I was talking to one of my MBA colleagues this afternoon about networking. I asked her whether people are organising meetings any better now than they did 20 years or so ago (not that she is old enough to address that question exactly but that was the comparison I was wanting to make).
I remember when a group of us established a branch of the Institute of Marketing (as it was at the time) in Cambridge. We were all young, the city was quite small then and the viability of the branch was a little fragile so we had to do everything we could to keep people coming to meetings. We had several people who had the specific task of greeting people and introducing them to someone else. Nobody was left on their own. As a committee, we tried to know everyone. We weren’t a bunch of mates meeting up but a welcoming, professional team running a welcoming, professional event.
This was about 20 years ago and I was immensely pleased when I returned to live in Cambridge a few years ago that the branch still does all these things. Sadly, my colleague says that many of the meetings and “networking opportunities” she has gone to exhibit all the bad characteristics we reacted to and changed all those years ago.

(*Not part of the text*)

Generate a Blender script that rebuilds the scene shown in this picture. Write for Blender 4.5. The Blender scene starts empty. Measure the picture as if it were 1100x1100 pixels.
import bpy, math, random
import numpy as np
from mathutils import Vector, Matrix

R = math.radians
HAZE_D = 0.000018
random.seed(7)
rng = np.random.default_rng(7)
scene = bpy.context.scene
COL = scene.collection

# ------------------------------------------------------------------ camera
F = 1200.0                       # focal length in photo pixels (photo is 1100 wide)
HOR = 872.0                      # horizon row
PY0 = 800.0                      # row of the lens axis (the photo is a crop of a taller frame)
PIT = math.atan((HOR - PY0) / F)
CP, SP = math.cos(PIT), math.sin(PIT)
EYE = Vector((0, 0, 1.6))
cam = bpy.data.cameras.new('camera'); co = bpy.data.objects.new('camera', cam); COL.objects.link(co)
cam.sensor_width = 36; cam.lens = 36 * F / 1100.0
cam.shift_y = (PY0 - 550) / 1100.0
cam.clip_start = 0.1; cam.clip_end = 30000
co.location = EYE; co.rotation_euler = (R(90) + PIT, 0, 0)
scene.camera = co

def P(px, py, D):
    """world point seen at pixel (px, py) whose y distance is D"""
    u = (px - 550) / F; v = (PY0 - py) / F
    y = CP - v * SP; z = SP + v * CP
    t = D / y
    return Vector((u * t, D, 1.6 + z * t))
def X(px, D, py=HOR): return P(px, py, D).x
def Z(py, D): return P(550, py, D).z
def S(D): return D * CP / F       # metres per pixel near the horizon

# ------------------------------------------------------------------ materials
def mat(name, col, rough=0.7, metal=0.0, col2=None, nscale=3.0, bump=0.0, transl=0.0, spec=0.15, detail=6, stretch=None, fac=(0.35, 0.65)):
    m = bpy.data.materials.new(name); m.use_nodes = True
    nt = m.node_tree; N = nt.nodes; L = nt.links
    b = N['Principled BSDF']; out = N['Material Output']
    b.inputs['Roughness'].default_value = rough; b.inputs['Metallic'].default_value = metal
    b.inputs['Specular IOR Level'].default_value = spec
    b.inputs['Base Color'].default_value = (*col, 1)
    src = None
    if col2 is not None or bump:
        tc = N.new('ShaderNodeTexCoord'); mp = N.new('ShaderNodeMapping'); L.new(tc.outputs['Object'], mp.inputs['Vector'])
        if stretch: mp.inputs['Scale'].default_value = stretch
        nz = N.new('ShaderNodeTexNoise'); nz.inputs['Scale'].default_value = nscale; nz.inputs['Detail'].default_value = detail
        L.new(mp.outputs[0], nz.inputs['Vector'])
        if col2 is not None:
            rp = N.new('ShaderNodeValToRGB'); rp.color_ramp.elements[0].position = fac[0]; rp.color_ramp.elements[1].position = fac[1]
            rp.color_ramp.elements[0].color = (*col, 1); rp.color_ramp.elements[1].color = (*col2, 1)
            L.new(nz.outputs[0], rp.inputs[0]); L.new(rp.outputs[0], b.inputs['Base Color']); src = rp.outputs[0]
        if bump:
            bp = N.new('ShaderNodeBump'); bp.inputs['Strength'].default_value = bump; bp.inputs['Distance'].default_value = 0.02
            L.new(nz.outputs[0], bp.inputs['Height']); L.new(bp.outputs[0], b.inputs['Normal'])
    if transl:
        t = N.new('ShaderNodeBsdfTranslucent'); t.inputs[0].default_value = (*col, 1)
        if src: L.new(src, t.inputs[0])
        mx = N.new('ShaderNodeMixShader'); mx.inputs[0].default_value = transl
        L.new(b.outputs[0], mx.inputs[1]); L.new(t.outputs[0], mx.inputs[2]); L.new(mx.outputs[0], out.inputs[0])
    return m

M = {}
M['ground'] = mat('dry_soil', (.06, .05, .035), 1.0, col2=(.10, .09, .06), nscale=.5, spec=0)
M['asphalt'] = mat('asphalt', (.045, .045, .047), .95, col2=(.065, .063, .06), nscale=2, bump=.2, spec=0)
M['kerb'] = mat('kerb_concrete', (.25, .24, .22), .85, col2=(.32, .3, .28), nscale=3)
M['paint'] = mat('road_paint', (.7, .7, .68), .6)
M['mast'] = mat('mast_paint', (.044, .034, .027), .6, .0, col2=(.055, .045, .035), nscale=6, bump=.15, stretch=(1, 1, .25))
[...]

Friends and business associates talk together and make no effort to welcome anyone new. Cliques all round. Groups with a greater proportion of women are a bit better, she suggests, but it can still be a miserable experience and, if it is, so she doesn’t go back.
Have we learnt nothing? Don’t we know how to be civil to people? Do these same organisations worry about not having new people joining, their declining membership or their rising age profile? I don’t believe that networking online entirely fills this gap, even for people a lot younger than I am.